Oleh: M Alwi Hasbi Silalahi

MUDANews.com – Dalam pasal 504 KUHP perbuatan pengemisan merupakan perbuatan kriminal yang dikualifikasikan sebagai tindak pidana pelanggaran di bidang ketertiban umum. Ketentuan tersebut menegaskan pengemisan yang dapat dikenakan sanksi pidana hanya pengemisan yang dilakukan di tempat-tempat umum. Yusuf Al Qaradhawi memiliki pandangan yang berbeda dengan KUHP dalam penindakan terhadap pengemis. Penindakan tersebut berdasarkan dengan membedakan jenis pengemis, ada pengemis yang boleh dan ada yang haram meminta-minta, untuk pengemis yang diharamkan, penguasa boleh memberikan ta’zir, dan untuk pengemis yang dibolehkan, justru pemerintah dan masyarakat harus memberikan bantuan agar pengemis tersebut dapat meningkatkan taraf perekonomiannya, dengan jalan memberdayakan zakat, infak dan sedekah dengan baik serta membantu mereka memperoleh pekerjaan.
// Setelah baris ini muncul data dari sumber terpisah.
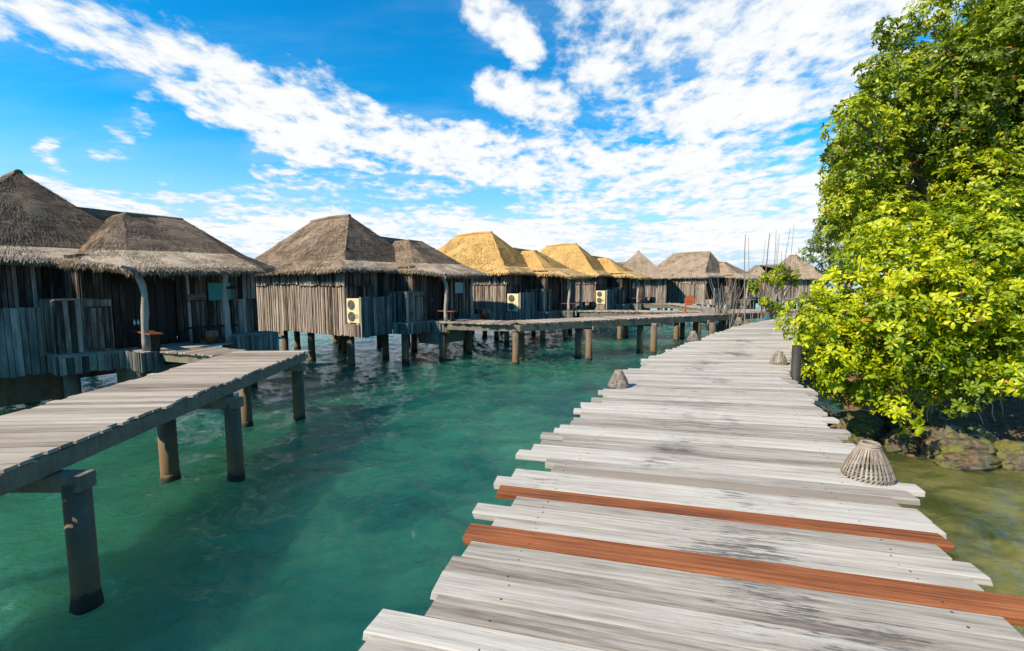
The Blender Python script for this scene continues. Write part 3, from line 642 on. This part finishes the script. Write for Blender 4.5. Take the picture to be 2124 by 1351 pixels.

Konsep Al Qaradhawi dalam penindakan terhadap pengemis sesuai dengan kebutuhan masyarakat Indonesia yang kompleks, sehingga prospek kedepannya konsep ini dapat di jadikan acuan dalam pembaharuan hukum pidana tentang penindakan terhadap pengemis, dikarenakan permasalahan pengemis semakin kompleks dan kemiskinan masih menjadi faktor yang dominan yang mendorong melakukan perbuatan mengemis. Saya mengatakan hal ini berdasarkan data statistik yang saya himpun dan peroleh lewat lembaga terpercaya yakni BPS (Badan Pusat Statistik). Menurut BPS, jumlah penduduk miskin dan penduduk dengan pengeluaran per kapita per bulan di bawah garis kemiskinan sampai dengan pada Maret 2016 di Indonesia mencapai 28,01 juta jiwa atau sebesar 10,86 persen dari total jumlah penduduk Indonesia.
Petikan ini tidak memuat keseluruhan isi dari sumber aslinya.